### Task
Go through the data below and gather each line containing "scene".

::: Data section

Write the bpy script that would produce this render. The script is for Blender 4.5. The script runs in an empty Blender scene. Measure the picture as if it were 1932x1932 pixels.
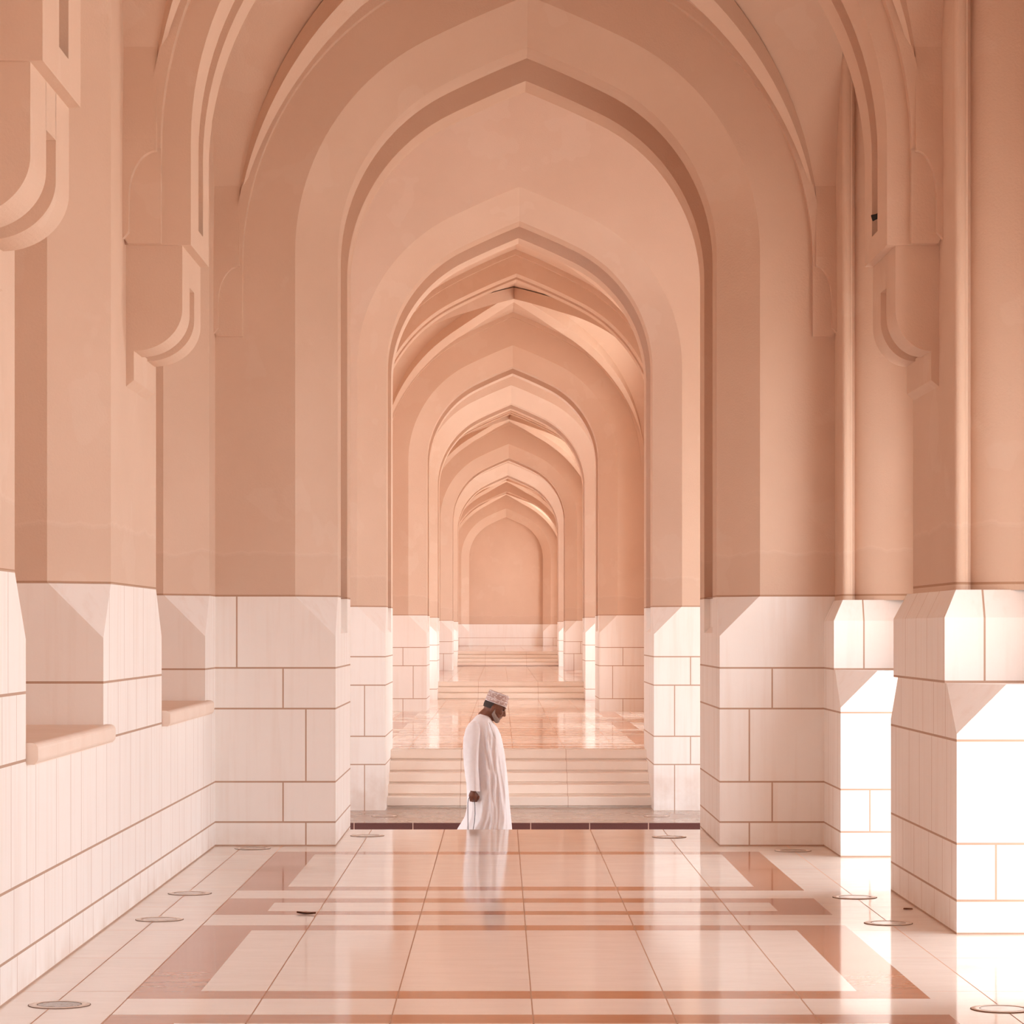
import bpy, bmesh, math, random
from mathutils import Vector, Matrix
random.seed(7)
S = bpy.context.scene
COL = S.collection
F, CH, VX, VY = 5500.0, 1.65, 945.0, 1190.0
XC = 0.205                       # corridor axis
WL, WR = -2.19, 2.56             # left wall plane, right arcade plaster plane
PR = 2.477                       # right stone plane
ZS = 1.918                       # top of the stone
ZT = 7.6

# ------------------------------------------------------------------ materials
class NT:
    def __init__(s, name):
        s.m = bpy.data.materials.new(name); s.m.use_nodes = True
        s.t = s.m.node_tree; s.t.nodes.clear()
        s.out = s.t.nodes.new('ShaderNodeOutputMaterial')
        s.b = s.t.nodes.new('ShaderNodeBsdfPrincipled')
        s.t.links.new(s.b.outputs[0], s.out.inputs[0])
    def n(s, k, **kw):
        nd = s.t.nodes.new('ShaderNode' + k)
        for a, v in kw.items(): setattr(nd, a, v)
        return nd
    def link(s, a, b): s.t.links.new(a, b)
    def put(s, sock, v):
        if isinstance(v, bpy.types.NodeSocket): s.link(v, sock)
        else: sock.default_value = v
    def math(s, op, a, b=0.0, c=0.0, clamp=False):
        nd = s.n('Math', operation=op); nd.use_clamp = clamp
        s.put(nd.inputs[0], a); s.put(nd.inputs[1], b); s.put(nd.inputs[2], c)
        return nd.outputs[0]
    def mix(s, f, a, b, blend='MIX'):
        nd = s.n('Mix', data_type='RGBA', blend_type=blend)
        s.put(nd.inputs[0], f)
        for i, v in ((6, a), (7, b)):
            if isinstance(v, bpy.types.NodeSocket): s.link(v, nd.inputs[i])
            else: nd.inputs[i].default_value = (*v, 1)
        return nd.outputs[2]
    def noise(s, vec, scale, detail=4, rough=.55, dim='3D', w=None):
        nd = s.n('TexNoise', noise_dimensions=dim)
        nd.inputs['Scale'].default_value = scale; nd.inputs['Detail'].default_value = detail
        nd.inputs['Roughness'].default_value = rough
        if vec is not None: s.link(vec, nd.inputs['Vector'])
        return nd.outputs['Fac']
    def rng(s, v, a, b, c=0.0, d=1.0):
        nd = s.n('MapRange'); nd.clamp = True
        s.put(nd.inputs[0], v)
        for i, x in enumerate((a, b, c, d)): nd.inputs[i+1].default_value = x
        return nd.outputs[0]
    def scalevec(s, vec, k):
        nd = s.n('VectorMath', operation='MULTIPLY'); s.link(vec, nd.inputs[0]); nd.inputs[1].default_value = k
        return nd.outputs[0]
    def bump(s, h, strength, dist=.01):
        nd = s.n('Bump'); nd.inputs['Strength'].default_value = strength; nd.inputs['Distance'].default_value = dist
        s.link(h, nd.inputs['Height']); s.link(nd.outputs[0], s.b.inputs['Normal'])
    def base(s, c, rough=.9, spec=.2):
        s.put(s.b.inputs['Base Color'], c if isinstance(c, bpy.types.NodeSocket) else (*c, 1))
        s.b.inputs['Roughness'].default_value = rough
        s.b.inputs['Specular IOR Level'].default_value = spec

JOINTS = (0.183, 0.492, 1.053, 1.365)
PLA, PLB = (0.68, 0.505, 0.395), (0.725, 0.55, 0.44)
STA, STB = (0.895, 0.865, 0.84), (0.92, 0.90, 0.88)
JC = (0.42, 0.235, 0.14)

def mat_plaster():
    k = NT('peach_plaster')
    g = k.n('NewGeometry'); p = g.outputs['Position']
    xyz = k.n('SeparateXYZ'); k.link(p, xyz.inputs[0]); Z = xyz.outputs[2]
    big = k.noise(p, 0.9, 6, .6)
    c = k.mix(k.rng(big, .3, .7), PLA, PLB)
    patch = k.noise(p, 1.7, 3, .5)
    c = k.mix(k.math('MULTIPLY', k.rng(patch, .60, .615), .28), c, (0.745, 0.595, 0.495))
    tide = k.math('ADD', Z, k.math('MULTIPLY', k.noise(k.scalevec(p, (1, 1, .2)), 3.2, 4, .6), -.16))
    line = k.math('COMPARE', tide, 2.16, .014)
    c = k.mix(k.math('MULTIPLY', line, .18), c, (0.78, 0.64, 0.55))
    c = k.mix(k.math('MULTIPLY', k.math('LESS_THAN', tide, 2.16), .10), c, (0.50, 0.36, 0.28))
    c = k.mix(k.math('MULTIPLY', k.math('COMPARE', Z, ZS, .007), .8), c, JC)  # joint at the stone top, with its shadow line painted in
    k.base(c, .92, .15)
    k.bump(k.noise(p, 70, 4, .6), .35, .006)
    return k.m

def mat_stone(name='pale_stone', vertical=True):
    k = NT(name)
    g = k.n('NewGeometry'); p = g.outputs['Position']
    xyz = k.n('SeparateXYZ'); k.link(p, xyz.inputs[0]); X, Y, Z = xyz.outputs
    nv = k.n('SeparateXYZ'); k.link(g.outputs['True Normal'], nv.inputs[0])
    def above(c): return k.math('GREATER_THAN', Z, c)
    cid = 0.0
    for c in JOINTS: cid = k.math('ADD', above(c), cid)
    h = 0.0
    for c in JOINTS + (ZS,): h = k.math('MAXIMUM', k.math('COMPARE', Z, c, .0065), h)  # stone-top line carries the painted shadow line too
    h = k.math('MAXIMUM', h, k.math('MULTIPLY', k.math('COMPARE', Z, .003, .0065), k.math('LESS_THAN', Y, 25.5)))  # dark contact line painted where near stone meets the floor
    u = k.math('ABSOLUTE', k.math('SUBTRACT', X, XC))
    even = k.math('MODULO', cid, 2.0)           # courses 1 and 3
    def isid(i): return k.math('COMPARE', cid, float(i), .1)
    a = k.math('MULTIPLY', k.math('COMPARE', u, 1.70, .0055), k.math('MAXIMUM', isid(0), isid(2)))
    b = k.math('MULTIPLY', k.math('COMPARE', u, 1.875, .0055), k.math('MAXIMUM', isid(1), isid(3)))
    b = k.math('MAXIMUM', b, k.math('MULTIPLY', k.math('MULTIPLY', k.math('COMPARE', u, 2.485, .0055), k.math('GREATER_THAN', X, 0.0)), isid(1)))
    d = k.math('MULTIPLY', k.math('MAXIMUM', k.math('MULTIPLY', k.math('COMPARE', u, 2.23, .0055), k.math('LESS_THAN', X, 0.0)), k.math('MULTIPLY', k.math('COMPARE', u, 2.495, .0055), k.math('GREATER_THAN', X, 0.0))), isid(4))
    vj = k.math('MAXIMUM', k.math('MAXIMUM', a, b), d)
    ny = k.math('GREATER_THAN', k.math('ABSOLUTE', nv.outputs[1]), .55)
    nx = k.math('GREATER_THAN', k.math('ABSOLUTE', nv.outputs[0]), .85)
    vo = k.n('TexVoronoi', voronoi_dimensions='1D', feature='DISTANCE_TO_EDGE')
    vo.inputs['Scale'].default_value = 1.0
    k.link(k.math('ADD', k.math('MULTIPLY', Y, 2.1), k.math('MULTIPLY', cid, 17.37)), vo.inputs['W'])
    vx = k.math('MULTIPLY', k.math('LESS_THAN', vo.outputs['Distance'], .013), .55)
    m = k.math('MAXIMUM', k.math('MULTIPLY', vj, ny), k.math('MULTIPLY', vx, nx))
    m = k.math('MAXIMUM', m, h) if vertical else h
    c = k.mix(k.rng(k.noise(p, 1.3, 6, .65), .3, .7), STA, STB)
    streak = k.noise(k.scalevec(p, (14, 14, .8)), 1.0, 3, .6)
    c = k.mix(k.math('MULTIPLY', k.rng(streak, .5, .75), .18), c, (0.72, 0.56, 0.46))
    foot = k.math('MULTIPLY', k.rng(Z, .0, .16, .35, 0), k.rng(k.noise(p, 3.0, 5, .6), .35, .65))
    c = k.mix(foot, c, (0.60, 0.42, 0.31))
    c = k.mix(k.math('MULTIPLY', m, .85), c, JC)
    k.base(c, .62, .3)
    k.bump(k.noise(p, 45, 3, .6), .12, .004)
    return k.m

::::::

### Full response
Write the bpy script that would produce this render. The script is for Blender 4.5. The script runs in an empty Blender scene. Measure the picture as if it were 1932x1932 pixels.
S = bpy.context.scene